13,172. And the price of the meal is fixed at settlement?-Yes, or some time before it, in order that I may get the account extended and added up.
13,173. In what way is the price of the meal fixed for the year?-It is generally taken on an average. In 1870, for instance, which is the last year for which there has been a settlement, meal was pretty low in [Page 326] the spring, varying from 18s. to 19s. per boll, and it rose during the season until it was somewhere about £1, if not above it. These changes frequently take place in the markets; and in fixing the price for a particular year, we generally make an average of the prices from first to last. If we were not to do that, then it might chance that the poorest people might get the whole of their meal at the dearest price, or when the price of meal was highest; but the way in which we take it makes it more equal over all.
13,174. Do you take the average according to the whole quantity of meal which you have sold?-Yes. We add up the total amount of meal sold, and the prices per boll which the meal has cost. I don't do that, but I believe that is the way in which it is done. It is generally done by Mr. Bruce himself, but I have a general understanding about it. For instance, if 20 bolls cost a certain figure, and 30 bolls cost another figure, if we add the amounts together, and take the average of the whole, we know what to sell it for. That is the way in which I would do it, and I believe it is the way in which it is done.
13,175. You first strike the average of the wholesale price, and then you allow a certain amount of profit upon that?-Yes. We include the expense of bringing it here, and then we make an average price accordingly.
13,176. Do some of the fishermen who deal at your shop have pass-books?-Very few; but I think a great many of them keep accounts themselves. I never saw many men settling who did not know what quantity of meal they had had.
13,177. Have you sometimes objected to the trouble of keeping pass-books for the men?-I don't recollect doing that, but I might have said that it was vexatious. I think there were two or three cases in which I was anxious that the people should have pass-books, and I began them with them.

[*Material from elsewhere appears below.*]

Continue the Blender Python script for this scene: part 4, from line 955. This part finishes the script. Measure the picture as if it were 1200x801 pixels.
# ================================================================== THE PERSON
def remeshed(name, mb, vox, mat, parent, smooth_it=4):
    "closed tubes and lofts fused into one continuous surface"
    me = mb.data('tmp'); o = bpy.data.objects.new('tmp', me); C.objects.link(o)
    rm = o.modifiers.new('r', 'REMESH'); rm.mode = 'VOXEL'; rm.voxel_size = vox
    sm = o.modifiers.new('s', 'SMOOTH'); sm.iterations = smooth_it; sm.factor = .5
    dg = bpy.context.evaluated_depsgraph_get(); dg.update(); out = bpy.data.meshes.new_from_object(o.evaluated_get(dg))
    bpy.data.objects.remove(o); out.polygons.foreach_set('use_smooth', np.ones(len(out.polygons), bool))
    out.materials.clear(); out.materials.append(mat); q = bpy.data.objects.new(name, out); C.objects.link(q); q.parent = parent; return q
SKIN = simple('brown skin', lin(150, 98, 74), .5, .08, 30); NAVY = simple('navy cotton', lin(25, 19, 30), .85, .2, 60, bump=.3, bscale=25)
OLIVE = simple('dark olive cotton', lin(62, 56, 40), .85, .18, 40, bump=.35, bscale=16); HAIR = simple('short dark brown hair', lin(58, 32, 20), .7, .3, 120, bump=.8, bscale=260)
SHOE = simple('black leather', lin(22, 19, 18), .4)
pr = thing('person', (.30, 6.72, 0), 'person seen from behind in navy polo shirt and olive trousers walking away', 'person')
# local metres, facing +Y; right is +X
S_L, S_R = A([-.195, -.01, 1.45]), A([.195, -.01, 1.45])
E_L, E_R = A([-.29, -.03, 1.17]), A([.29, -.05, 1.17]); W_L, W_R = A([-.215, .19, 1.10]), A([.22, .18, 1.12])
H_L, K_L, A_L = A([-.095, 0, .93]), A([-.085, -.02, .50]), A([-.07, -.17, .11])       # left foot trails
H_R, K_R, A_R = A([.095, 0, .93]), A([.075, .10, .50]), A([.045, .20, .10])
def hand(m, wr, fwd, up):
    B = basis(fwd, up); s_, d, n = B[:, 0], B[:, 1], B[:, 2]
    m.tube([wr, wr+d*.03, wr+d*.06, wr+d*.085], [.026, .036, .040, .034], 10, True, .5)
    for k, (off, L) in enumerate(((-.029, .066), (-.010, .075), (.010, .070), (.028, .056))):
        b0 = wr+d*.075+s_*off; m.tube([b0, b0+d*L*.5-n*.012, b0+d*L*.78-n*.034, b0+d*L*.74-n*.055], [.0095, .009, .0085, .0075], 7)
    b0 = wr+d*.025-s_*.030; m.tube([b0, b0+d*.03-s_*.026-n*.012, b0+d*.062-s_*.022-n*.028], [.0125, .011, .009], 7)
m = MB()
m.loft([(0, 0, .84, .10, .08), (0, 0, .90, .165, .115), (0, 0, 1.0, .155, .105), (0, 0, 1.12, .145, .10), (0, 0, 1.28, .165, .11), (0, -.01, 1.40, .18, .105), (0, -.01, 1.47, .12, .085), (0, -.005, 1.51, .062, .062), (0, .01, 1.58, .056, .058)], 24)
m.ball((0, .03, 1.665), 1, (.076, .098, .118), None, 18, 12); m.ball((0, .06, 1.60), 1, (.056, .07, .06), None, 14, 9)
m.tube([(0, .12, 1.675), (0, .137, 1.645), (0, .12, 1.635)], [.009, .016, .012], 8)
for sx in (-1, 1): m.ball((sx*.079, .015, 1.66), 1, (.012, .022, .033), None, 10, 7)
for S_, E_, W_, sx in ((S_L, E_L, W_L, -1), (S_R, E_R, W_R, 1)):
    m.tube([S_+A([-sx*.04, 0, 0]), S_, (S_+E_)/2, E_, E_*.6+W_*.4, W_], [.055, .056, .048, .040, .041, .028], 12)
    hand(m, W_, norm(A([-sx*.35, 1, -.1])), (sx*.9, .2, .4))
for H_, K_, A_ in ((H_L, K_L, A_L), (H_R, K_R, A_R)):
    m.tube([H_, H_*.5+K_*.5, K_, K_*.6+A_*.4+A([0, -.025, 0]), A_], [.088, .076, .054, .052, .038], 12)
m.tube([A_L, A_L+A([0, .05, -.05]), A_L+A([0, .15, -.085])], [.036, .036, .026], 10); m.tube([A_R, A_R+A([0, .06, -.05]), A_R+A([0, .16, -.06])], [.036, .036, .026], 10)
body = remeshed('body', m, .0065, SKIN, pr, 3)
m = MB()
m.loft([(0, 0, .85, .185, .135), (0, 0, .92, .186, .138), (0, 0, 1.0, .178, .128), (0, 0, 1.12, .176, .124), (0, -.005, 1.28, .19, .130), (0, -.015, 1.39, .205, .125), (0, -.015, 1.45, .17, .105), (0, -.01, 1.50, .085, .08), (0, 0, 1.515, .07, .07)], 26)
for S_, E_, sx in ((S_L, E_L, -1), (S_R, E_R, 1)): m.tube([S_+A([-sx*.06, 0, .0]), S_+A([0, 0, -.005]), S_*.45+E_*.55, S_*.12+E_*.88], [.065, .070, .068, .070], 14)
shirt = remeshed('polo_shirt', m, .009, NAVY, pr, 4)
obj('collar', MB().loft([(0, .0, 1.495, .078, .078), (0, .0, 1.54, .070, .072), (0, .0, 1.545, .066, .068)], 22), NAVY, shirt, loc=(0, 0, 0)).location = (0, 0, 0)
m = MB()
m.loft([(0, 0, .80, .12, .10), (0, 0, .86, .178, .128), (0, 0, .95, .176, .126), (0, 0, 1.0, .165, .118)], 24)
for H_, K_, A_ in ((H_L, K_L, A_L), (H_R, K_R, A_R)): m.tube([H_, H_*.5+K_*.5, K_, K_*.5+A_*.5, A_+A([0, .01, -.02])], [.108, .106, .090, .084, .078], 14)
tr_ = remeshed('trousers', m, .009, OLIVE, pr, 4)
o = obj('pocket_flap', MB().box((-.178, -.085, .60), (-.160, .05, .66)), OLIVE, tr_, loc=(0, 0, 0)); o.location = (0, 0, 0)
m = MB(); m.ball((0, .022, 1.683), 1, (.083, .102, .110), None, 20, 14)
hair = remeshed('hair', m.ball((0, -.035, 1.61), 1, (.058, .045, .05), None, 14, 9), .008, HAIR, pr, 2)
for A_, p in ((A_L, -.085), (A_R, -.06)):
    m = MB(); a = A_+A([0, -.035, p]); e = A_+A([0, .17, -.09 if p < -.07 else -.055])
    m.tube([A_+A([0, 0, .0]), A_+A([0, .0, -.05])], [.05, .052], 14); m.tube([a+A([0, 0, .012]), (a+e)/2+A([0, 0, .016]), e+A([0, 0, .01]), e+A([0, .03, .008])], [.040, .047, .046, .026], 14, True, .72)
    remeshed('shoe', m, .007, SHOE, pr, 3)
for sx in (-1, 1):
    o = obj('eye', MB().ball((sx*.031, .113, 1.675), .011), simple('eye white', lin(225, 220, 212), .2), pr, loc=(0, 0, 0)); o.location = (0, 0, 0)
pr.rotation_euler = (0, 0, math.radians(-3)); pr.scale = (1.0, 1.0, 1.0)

They came with them for a certain time, but then they would come without the book, and that confused me altogether. However, I never was very much asked to keep pass-books for them, and the fact is that it would have been almost out of my power to have attended to them. I am frequently out of the shop, and there are days when the men are coming ashore in large numbers, on which we could scarcely have time to mark down the meal.
13,178. Have you a fixed day in the week for giving out meal?- We have had a fixed day for some years back. Formerly we had no particular day, but we could not get them to understand the quantity of meal that was to be disposed of; and as there are some people to whom we only allow a certain quantity of meal per week, we have found it better to fix a particular day on which they are to come for it. People who have credit, or who have money in Mr. Bruce's hands, can come any day and get what they please, so that there are scarcely any days in the week when some is not given out; but the bulk is given out on a particular day, generally on a Friday.
13,179. You said just now that certain people had to be restricted to a given quantity of meal: are these people who are in debt?- Yes, and people who have been in debt. If it had not been for that restriction, there are some people on the estate who were in debt not long ago, and who would still have been in debt.
13,180. I thought it was because they were in debt that you restricted them?-No; we restricted some because they might have got into debt. We just gave them an allowance sufficient to support them through the week; but if we had given them more, or given them what they wanted, they would have taken double the quantity. These, however, are only a few individuals; in general the people are much more careful.
13,181. When you put parties on an allowance in that way, are they generally people who have had a balance against them at settlement the year before?-Generally they are. Some of them may have been in debt £8 or £10, and some as high as £20, and it is these people we put on an allowance in order to try to keep them going.